Make the most of sunny days and get winter tasks done:

* This is the last chance to spray fruit trees before they bloom. Treat peach and nectarine trees with copper-based fungicide. Spray apricot trees at bud swell to prevent brown rot. Apply horticultural oil to control scale, mites and aphids on fruit trees soon after a rain. But remember: Oils need at least 24 hours to dry to be effective. Don’t spray during foggy weather or when rain is forecast.

* Feed spring-blooming shrubs and fall-planted perennials with slow-release fertilizer.
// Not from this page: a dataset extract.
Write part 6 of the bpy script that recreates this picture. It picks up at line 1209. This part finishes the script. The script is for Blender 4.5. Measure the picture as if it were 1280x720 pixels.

Feed mature trees and shrubs after spring growth starts.

* Finish pruning roses and deciduous trees.

* Remove aphids from blooming bulbs with a strong spray of water or insecticidal soap.

* Fertilize strawberries and asparagus.

* Transplant or direct-seed several flowers, including snapdragon, candytuft, lilies, astilbe, larkspur, Shasta and painted daisies, stocks, bleeding heart and coral bells.

* In the vegetable garden, plant Jerusalem artichoke tubers, and strawberry and rhubarb roots.

* Transplant cabbage and its close cousins – broccoli, kale and Brussels sprouts – as well as lettuce (both loose leaf and head).

* Plant artichokes, asparagus and horseradish from root divisions.

* Plant potatoes from tubers and onions from sets (small bulbs). The onions will sprout quickly and can be used as green onions in March.

* From seed, plant beets, chard, lettuce, mustard, peas, radishes and turnips.